16> The ceremony is spoiled by the insistent beeping from the bride's ankle cuff.
15> You're forced to exchange vows from separate rooms because of that week-old restraining order.
14> The bride's father gets his feelings hurt when her pimp insists on giving her away.
13> Even though he's sitting in the front row, you still don't remember the Grim Reaper being on the guest list.
12> At the end of the ceremony, Reverend Jones proposes a Kool-Aid toast.
11> Your bride enthusiastically shouts, "I do!" Unfortunately, it's when the priest asks if anyone objects to the marriage.
10> The ceremony starts in 20 minutes and you're still fighting over who gets to wear the dress.
9> "Do you take this man, Scott Peterson, to be your...."
8> When the "Queer Eye for the Straight Guy" crew shows up to help plan the upcoming honeymoon, your fiance becomes alarmingly smitten with Carson the fashion savant.
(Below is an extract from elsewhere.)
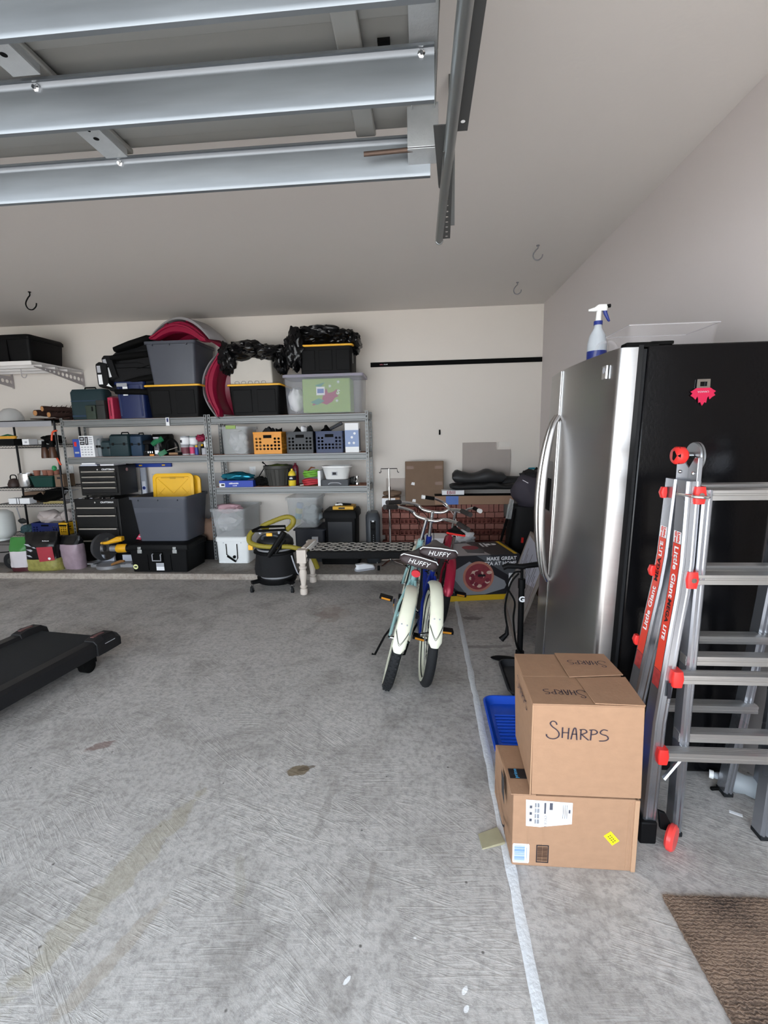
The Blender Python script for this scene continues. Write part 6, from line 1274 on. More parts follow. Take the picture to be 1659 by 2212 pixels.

7> "Something blue" is Grandma. Better call 911.
6> After greeting your bride by name, the honeymoon hotel clerk asks if she wants the room for the whole night this time.
5> Something old? Check.
Something new? Check.
Something borrowed? Check.
Something blew? Chuck, the best man.
4> You spot Ron Jeremy sitting on the bride's side of the church.
3> The groom refuses to put on the ring on your finger, saying, "Not the Preciousssss!"
2> Saying your vows extemporaneously was going great until you drew a blank on a rhyme for "clitoris."
1> You can't seem to find your tuxedo pants. But even if you could, the wedding is in Nebraska and you're handcuffed to a dominatrix in Singapore.